The recordings of Iberian Renaissance music by the Spanish group Música Antigua and its leader, Eduardo Paniagua, tend to be enthusiastic attempts at historical authenticity rather than ascents to the idealized realm of a Jordi Savall -- call Paniagua a Spanish David Munrow.
The booklet for this disc is packed with information, with two separate essays that overlap each other.
And look at the back cover, which proposes two different titles: "Music of the Court in the Europe of Juana I of Castile" and "The Royal Courts of Europe and Songbooks." The two concepts don't really contradict each other, but the listener new to the music is likely to be a bit overwhelmed.
The big picture here is that music in a powerful European court in the time of Spain's Juana I (who ascended the throne in 1505), with royal families linked in an international web of marriages and alliances (Juana's husband was Austrian), would come from all over the continent.
Cultural exchange was facilitated by the invention of music printing in the years after 1500; songs and dances were collected into songbooks that traveled easily, and Mille regretz, a song by Franco-Flemish Josquin Desprez, made its way to Spain and became the favorite of Juana's son, Carlos I, later Holy Roman Emperor Charles V.
Those who sort through the information, or just ignore it, will find a pleasing collection of predominantly instrumental music here; there are a few famous vocal pieces, including Mille regretz and Heinrich Isaac's Innsbruck, ich muß dich lassen, that would have been known all over Europe, for precisely the reasons above, at the time.
Paniagua's basic position is that "Renaissance composers leave nearly all the performance details to the discretion of the musicians and the singers." He offers a variety of instrumentation deduced from artwork showing musicians, some of which is beautifully reproduced in the booklet.

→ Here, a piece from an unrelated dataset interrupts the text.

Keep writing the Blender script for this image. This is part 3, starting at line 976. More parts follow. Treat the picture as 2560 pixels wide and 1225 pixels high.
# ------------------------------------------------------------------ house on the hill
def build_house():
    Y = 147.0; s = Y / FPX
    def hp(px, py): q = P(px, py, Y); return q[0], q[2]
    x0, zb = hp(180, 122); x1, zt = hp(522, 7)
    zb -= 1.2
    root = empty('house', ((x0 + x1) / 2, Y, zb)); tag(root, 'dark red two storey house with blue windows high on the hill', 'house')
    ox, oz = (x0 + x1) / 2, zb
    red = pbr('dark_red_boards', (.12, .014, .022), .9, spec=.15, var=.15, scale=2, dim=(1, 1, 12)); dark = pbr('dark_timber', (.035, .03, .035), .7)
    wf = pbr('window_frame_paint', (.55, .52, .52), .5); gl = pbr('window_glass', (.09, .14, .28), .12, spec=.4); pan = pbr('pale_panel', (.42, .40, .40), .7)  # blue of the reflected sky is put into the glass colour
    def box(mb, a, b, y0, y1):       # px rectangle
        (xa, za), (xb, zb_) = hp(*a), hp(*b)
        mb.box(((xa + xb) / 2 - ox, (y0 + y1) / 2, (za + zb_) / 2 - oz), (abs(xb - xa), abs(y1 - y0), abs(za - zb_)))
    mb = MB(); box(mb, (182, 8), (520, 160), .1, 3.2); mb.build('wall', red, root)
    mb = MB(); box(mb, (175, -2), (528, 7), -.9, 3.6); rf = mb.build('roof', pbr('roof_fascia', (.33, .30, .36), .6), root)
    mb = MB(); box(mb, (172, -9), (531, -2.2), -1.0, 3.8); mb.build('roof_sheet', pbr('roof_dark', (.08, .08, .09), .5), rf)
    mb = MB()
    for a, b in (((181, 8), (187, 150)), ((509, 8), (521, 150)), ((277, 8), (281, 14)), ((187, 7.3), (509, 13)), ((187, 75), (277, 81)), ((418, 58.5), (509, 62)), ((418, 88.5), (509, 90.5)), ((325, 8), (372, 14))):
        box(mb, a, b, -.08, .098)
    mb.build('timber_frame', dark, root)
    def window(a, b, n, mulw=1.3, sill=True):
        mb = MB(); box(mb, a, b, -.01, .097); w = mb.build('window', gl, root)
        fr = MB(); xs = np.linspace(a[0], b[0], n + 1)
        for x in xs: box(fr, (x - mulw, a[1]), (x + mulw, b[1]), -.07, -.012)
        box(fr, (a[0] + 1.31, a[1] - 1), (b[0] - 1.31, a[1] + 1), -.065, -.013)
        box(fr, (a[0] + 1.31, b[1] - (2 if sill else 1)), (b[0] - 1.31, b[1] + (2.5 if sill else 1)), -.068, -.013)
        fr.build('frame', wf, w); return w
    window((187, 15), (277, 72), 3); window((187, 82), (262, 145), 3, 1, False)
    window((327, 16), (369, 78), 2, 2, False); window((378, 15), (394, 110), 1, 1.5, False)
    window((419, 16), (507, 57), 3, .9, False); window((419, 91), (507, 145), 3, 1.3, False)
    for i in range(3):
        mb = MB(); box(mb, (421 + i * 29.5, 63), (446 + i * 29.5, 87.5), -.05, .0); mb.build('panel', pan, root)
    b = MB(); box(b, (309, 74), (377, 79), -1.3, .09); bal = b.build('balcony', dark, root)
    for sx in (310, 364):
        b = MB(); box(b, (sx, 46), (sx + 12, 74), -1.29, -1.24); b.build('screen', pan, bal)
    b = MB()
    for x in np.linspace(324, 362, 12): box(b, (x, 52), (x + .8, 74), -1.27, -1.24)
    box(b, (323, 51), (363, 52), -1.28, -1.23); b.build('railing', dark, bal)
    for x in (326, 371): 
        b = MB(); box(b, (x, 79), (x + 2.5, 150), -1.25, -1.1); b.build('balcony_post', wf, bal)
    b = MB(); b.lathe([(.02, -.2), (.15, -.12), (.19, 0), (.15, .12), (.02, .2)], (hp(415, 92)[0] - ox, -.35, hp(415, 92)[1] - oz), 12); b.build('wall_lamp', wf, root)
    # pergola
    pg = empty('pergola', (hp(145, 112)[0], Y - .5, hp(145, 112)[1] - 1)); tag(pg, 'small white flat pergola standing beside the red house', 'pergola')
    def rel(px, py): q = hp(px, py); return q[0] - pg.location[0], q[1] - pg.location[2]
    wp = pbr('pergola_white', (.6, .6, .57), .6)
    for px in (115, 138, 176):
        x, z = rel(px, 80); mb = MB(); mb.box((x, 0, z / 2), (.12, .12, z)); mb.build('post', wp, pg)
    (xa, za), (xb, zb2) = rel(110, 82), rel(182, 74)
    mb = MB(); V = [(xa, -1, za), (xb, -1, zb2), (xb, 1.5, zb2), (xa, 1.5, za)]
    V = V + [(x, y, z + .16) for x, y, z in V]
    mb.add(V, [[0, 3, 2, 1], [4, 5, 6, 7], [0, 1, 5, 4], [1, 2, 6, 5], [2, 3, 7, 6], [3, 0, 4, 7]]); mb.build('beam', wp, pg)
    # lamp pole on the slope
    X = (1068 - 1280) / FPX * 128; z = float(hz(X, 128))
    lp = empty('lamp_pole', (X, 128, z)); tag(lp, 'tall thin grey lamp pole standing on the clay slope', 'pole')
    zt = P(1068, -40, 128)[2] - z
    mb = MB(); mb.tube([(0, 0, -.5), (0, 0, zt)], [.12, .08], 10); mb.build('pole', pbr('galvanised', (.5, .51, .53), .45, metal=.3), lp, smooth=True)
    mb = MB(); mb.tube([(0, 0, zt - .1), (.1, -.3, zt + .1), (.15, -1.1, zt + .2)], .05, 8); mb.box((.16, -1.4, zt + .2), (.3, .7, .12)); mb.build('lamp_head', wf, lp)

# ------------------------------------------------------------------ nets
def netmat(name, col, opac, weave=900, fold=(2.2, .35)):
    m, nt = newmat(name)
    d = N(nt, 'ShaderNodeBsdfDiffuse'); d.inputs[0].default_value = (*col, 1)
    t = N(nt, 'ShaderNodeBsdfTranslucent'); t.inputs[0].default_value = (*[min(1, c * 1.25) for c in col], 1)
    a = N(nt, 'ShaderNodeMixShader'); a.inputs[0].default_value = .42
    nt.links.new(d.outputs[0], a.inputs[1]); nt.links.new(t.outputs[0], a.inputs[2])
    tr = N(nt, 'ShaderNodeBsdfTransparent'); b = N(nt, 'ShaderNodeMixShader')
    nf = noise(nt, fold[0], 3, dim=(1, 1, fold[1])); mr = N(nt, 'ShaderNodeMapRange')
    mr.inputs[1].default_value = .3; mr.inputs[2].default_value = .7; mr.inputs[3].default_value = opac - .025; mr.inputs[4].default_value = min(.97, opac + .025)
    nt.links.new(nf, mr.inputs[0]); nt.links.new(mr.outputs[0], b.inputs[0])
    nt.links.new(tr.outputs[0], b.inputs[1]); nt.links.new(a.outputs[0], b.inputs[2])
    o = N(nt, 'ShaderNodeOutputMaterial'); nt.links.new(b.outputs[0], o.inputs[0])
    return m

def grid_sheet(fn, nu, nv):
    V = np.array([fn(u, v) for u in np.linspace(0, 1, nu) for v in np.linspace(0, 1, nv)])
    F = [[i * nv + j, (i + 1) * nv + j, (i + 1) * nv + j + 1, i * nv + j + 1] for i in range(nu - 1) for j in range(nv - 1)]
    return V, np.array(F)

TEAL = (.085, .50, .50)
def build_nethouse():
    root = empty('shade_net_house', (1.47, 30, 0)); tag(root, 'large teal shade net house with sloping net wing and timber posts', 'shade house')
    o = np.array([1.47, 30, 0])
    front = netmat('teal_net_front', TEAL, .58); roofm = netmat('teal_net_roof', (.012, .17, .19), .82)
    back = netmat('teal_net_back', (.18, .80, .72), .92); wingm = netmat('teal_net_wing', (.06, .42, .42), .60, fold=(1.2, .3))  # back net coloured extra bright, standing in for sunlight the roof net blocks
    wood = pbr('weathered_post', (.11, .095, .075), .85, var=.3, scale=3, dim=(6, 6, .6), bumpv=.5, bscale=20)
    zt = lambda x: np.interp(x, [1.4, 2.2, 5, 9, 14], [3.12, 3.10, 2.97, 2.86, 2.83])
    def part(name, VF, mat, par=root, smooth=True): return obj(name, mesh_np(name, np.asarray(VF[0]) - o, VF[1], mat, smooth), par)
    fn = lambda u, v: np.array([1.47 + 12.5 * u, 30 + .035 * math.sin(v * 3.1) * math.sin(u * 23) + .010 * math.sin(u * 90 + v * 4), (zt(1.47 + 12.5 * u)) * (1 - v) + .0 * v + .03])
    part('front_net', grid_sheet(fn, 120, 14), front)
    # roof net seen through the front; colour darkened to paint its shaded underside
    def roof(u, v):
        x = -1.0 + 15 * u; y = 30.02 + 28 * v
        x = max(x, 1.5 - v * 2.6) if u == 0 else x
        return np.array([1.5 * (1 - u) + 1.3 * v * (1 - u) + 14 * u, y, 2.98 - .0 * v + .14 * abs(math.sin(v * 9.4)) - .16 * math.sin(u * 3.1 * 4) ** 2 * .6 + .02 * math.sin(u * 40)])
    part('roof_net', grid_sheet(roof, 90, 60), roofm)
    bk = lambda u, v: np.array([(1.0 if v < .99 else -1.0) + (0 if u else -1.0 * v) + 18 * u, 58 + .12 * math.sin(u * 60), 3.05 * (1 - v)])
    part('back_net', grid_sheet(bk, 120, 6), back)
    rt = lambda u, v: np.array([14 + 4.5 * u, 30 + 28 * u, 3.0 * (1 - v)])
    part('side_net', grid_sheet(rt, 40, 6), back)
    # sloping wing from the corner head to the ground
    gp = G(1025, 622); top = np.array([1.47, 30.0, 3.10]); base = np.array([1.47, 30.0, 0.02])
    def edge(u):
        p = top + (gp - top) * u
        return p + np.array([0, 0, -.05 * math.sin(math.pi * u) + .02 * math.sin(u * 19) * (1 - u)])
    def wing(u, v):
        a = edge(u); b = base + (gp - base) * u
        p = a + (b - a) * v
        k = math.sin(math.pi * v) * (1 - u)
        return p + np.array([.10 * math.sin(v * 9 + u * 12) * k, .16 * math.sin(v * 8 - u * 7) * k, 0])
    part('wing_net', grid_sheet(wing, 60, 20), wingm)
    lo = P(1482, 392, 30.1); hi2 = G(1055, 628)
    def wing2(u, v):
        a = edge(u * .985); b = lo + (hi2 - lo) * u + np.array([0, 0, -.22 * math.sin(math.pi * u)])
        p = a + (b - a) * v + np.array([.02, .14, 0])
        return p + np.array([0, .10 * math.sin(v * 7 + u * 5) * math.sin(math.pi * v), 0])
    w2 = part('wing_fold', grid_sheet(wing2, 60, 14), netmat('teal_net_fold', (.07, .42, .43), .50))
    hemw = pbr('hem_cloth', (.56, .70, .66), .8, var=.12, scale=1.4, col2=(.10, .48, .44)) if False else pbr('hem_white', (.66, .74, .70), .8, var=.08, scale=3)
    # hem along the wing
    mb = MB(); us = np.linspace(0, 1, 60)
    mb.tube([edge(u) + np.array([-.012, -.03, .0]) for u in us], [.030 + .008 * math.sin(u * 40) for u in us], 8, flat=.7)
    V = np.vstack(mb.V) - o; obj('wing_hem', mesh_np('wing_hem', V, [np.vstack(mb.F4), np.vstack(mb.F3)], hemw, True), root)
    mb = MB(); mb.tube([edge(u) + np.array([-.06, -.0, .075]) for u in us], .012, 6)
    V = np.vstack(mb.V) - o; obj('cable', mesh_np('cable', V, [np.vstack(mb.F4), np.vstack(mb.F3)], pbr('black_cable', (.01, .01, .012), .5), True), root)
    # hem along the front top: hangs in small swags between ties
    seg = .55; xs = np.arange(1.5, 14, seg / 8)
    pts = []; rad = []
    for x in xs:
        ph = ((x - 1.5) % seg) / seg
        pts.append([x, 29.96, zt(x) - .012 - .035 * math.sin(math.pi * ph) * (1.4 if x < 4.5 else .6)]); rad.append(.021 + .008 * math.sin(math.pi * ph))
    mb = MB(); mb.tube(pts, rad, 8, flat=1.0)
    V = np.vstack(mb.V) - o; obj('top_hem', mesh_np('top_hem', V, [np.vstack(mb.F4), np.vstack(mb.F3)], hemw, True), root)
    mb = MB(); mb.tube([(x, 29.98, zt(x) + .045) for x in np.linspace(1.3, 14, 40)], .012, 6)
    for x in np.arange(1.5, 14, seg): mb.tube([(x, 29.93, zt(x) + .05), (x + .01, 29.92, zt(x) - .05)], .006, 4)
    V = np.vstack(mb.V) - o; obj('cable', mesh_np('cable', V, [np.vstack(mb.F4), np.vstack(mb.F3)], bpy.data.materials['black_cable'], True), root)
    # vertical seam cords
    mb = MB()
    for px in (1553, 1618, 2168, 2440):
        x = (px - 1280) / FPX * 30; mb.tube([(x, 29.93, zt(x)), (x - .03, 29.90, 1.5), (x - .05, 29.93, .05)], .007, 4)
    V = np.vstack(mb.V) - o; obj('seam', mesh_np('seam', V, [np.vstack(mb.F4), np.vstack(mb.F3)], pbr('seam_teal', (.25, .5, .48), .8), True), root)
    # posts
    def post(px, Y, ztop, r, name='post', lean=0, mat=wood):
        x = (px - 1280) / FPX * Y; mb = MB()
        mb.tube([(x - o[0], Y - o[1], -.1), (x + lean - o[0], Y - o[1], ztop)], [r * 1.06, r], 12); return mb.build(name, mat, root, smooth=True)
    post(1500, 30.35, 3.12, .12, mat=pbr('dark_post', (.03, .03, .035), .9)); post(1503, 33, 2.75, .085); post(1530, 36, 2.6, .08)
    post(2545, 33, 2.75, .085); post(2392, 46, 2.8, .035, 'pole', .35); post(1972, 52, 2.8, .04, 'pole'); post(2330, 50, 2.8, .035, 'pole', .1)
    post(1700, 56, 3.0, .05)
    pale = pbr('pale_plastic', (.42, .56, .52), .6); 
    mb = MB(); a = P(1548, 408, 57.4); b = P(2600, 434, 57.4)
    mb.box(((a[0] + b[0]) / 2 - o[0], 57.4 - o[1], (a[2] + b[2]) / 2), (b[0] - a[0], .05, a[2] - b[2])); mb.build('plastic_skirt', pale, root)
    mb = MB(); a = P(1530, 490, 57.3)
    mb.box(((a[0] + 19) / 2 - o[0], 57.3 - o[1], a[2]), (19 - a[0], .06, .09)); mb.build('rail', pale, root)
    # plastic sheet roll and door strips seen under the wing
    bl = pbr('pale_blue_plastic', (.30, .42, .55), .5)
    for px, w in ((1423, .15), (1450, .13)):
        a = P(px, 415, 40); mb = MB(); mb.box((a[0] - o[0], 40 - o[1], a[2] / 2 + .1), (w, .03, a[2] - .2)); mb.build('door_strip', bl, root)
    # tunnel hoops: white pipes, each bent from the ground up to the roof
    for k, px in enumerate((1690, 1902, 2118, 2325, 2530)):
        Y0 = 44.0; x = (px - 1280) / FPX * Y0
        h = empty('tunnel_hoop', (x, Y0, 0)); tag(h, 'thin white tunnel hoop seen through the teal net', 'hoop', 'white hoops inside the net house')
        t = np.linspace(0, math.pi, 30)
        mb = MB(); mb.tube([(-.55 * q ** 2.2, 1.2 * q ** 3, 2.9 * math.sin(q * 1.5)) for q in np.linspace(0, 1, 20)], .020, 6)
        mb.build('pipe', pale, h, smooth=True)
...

Hammered stringed instruments, viols, lutes, and recorders are brought together in various combinations; hear the dulcimer in track 1, the anonymous British My Lady Carey's Dompe, for an example of the enjoyable variety of instrumental timbres on display.

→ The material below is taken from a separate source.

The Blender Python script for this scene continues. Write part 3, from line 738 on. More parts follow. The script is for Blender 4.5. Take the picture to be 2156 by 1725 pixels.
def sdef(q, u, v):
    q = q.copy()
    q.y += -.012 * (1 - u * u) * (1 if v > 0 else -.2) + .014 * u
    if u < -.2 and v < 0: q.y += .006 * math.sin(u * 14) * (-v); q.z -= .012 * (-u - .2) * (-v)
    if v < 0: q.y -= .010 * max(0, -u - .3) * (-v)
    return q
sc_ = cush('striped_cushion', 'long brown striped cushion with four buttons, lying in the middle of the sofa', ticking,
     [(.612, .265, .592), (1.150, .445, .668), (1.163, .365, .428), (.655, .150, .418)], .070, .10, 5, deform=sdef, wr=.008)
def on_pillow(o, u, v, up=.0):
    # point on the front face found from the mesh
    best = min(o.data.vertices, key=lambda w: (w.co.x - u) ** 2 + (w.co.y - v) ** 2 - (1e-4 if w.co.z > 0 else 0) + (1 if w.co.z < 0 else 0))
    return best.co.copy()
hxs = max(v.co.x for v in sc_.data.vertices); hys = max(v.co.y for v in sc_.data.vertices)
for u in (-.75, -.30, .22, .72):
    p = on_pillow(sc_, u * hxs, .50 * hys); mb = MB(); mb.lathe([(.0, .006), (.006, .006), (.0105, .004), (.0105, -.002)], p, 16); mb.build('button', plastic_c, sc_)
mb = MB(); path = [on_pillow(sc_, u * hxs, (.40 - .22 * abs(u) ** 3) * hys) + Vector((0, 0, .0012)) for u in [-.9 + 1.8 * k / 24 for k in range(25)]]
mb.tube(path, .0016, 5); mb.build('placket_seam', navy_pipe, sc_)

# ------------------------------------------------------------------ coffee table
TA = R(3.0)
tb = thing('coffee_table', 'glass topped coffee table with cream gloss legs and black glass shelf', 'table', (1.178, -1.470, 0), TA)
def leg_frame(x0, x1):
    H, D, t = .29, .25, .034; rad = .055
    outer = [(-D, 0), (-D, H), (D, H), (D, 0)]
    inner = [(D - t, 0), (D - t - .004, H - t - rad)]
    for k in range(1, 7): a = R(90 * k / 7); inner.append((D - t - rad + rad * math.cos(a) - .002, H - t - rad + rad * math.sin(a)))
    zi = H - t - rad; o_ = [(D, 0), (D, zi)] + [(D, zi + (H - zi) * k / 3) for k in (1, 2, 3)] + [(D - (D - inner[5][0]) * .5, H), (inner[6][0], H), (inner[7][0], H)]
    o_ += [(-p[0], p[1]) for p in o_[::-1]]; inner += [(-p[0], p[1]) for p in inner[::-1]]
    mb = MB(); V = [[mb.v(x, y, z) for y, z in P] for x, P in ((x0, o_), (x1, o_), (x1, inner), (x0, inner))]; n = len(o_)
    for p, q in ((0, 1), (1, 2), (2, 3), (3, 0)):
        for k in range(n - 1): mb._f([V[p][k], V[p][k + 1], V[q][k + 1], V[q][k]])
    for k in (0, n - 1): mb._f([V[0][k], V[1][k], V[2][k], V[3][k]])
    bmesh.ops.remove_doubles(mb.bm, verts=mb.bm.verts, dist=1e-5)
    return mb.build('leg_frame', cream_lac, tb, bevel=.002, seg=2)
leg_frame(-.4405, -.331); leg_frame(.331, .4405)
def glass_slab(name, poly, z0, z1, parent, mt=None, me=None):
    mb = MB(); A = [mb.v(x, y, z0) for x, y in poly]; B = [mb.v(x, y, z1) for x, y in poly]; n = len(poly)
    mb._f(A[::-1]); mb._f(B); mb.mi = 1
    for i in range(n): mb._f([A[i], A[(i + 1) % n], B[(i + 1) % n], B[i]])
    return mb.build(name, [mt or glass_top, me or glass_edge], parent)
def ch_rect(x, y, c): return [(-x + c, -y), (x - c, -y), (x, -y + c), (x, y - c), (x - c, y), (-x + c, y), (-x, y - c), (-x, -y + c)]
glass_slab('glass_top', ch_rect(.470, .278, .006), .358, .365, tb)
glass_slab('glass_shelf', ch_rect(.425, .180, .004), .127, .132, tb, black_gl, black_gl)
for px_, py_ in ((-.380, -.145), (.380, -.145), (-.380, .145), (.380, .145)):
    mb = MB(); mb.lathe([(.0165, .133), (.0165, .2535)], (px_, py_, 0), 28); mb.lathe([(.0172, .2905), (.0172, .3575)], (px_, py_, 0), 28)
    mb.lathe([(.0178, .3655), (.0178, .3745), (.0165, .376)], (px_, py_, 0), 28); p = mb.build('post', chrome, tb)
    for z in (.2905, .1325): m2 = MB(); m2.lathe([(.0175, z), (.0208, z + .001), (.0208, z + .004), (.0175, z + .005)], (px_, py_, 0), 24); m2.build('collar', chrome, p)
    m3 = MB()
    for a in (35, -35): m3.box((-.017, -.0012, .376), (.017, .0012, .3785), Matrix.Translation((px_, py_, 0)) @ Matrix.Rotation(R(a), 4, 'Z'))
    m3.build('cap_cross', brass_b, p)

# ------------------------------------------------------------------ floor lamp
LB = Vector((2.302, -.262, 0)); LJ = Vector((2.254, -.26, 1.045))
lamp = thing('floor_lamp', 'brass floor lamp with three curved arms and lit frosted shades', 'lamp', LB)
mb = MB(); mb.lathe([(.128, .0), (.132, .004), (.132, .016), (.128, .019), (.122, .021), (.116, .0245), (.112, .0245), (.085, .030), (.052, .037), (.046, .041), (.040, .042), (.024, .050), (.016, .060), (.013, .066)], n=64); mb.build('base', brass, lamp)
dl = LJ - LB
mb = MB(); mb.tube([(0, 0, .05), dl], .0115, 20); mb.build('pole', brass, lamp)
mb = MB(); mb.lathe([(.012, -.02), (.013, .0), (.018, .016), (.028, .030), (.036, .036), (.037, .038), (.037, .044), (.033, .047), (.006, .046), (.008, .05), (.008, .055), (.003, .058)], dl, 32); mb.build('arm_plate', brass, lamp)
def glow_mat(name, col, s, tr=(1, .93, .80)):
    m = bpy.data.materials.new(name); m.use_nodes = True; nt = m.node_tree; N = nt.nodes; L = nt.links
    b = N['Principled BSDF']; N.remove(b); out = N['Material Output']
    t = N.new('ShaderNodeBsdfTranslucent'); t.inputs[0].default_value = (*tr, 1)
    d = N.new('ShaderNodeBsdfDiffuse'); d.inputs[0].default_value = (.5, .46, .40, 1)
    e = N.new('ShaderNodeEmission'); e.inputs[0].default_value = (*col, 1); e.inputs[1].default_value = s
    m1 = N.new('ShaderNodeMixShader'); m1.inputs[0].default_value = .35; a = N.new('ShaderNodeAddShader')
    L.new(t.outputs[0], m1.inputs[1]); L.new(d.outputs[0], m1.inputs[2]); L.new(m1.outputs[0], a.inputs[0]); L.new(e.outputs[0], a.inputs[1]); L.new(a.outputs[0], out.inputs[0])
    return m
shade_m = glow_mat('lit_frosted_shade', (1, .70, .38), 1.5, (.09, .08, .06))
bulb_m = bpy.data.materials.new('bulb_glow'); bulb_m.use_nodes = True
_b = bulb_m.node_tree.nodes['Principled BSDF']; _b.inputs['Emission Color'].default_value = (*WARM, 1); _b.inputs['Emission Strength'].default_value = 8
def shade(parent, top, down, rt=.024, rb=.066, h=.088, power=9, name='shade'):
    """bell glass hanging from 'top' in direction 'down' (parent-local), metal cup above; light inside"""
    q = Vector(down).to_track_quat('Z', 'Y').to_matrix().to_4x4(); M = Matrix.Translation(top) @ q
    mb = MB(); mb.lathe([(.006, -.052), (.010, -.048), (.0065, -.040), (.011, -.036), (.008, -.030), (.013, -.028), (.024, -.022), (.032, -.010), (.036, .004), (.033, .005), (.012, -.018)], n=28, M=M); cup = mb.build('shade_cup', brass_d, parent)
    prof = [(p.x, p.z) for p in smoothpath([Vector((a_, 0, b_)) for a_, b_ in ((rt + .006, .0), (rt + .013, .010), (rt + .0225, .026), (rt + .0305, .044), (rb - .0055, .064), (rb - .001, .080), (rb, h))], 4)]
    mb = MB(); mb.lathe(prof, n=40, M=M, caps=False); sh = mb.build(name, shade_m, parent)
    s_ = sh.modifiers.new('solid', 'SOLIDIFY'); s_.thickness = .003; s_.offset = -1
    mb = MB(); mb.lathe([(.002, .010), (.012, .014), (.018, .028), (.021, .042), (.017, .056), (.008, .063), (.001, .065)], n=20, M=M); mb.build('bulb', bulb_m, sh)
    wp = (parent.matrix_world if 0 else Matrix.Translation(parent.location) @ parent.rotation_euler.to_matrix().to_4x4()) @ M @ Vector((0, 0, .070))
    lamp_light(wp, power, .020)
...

As also occurred in Italy, Spanish music of the early sixteenth century split into learned styles imported from the north and simpler, more homophonic local styles -- which were not necessarily thought of as less sophisticated.
A little Spanish tune known as "La spagnola" (spelled many ways) spread all over Europe; a set of six lute versions of it by Milanese lutenist Juanambrosio Dalza is heard here, scattered around the disc and breaking up the sequence of polyphonic pieces.
Both entertaining and educational, this disc would make ideal listening for anyone headed for Spain on vacation.
A note to DJs: the timings given in the tracklist are not consistently accurate.